Thursday, April 16, 2015

Oi Lau Pele Ea, "A Samoa Song." (Harmonica by Paul.)

"If You Leave (My Island)."  Composer unknown.  Chief Moa's boys played it for me once.  Those guys had some of the most  beautiful melodies I've ever heard.  I remember this one.



Moa, chief of Eli Eli on Tutuila,  was the son of Moa, former High Chief of Manua, a neighboring Island to Tutuila, of the Samoan Archipelago, the largest of  which is "Western Samoa". High Chief Moa participated in negotiations with the United States to Make Tutuila, or "Eastern  Samoa" a U.S. territory, and was careful to only accept those parts of the US constitution he thought applicable to his  people.  When Lynden Johnson, then US president, visited, as he walked to the podium on Samoan fine mats to give a speech, he  was informed by those with him that he was walking on money.

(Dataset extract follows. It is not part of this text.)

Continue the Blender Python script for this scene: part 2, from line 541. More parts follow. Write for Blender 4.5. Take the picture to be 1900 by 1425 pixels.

Tutuila is one of the finest deep water ports in the world, arguably the best of all ports.  An immense dormant volcano that  collapsed on one side into the deep ocean, it's often described as a very deep port surrounded by land.  Among other things  its the island of the container sky scrapers, as well as home to American and Korean tuna fishing fleets, at least back in  the seventies.  The main town, Pango Pango, was also where the illustrious author, Robert Louis Stephenson, lived.



For the visual of the clip I put in a slide show of some of my paintings: "Hurricane", "Island Canoe", "Them across the  River", "The City" and "The Traveler".  "City" and "Traveler" are some early paintings that go back to 1964.  Back then, to  save time I signed my work with a chevron and three circles, one of the more common patterns in heraldry.